I just saw the movie Inside Job that dissects the financial meltdown of 2008 and I highly recommend it for both novices and those knowledgeable about the details of how the financial crisis occurred. Most of us know about the role of banks and financial institutions in making loans without carrying out due diligence in assessing the creditworthiness of borrowers. The movie explains why so many people lost their jobs and homes and places blame squarely on the shoulders of the financial services industry that packaged home mortgage loans as securitized assets and sold them off to other investors thereby transferring the risk to those investors. The movie points to the sale of credit default swaps by AIG to the investors as a way to hedge against the risk of default by purchasing insurance to protect one's interests. AIG was virtually wiped out and couldn't pay off on the insurance policies when the value of the underlying homes declined precipitously. AIG needed a $182 billion bailout by the government to stay afloat.  

I experienced a lot of emotions after leaving the theatre. I was angry with an entire industry that placed greed above all else and financially engineered transactions without concern for who might get hurt while the offenders pulled in compensation packages in the hundreds of millions. I wondered where was the government oversight of Fannie Mae and Freddie Mac, two government-sponsored enterprises that purchase home mortgage loans from banks? The taxpayer bailouts of these entities could cost as much as $363 billion through 2013, according to government projections. What was and should have been the role of the SEC and the Commodities Future Trading Commission? Were those in Congress simply asleep at the wheel or was it the lobbying payments by the industry that contributed to the lax oversight? Where were the auditors who should have been investigating the quality of the loans and securitized assets?

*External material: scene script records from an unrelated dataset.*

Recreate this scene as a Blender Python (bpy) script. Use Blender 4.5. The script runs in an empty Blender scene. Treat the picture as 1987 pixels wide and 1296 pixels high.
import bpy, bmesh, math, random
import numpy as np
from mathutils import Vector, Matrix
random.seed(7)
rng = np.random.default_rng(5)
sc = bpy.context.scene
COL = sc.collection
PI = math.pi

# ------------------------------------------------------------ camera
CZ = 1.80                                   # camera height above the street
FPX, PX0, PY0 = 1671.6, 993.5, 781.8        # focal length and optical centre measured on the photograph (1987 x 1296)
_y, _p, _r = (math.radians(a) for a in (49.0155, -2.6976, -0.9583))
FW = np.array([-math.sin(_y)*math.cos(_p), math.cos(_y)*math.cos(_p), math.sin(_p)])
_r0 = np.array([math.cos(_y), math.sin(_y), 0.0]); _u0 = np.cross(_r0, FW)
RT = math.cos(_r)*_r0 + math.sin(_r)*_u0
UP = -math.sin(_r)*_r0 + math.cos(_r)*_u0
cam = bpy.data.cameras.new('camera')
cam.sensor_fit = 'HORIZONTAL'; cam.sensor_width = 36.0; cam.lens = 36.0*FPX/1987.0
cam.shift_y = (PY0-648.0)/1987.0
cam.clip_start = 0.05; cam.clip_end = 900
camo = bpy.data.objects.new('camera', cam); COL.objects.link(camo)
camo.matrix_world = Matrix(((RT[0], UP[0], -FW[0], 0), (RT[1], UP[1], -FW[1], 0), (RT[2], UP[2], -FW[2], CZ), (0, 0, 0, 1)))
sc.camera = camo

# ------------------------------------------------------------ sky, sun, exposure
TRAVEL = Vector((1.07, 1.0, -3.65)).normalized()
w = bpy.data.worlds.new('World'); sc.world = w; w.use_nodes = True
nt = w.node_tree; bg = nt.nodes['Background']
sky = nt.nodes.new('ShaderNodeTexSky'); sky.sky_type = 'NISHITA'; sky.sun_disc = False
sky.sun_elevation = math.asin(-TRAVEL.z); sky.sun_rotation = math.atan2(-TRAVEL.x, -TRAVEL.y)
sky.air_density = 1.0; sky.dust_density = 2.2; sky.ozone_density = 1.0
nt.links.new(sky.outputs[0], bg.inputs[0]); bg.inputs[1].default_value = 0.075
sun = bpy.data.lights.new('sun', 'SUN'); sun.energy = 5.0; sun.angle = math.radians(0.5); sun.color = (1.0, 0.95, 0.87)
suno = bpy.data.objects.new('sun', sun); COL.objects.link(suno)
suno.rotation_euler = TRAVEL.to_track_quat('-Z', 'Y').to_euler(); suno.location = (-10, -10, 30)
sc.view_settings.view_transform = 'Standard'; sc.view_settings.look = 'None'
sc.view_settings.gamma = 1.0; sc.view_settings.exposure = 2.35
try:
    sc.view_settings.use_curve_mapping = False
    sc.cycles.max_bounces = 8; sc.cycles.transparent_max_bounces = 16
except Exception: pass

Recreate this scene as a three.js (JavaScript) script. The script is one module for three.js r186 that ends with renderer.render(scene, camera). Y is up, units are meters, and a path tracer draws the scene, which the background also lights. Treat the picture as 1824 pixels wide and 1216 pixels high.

How can we avoid another financial meltdown in the future? Some yearn for the "good old days" when the Glass-Steagall Act prevented the merger of commercial and investment banks. Back in the mid 1990s, the former chairman of the Federal Reserve, Alan Greenspan, along with former Goldman Sachs partner Robert Rubin, Bill Clinton’s Treasury Secretary, signaled that the Clinton administration was ready to repeal the Act. A year later Sandy Weill set in motion the forces that would finally end Glass-Steagall. Citigroup Weill proposed the most audacious financial merger in American history: he would merge one of the largest insurance companies (Travelers), one of the largest investment banks (Salomon Smith Barney), and the largest commercial banks (Citibank) in America. The problem was the merger was illegal in terms of Glass-Steagall. So, Congress was convinced by Greenspan and Rubin to repeal the Act after the fact. It did just that and Rubin became the vice chairman of the emerging Citigroup while Weill became its chairman and CEO. 

I do not believe our economic system can handle another crisis of similar proportions. Yet, according to the movie, that may be where we're headed because the banks are bigger -- stable ones such as Bank of America have taken over shaky ones like Countrywide. Consolidation in the financial services industry following the takeover of Bear Stearns and the demise of Lehman Brothers means less competition. And then there is the massive Citigroup.

Are these institutions too big to fail? Should they be forced to break up into smaller segments? Will that make a difference with respect to the possibility of another wave of risky transactions that create systemic risk in the system? I do not see any signs that the financial services industry recognizes its ethical failings and has committed to act in the interests of its stakeholders (i.e., shareholders, customers, employees, and the public good) and not in its own self-interests. Perhaps I'm too much of a cynic. Let me know what you think.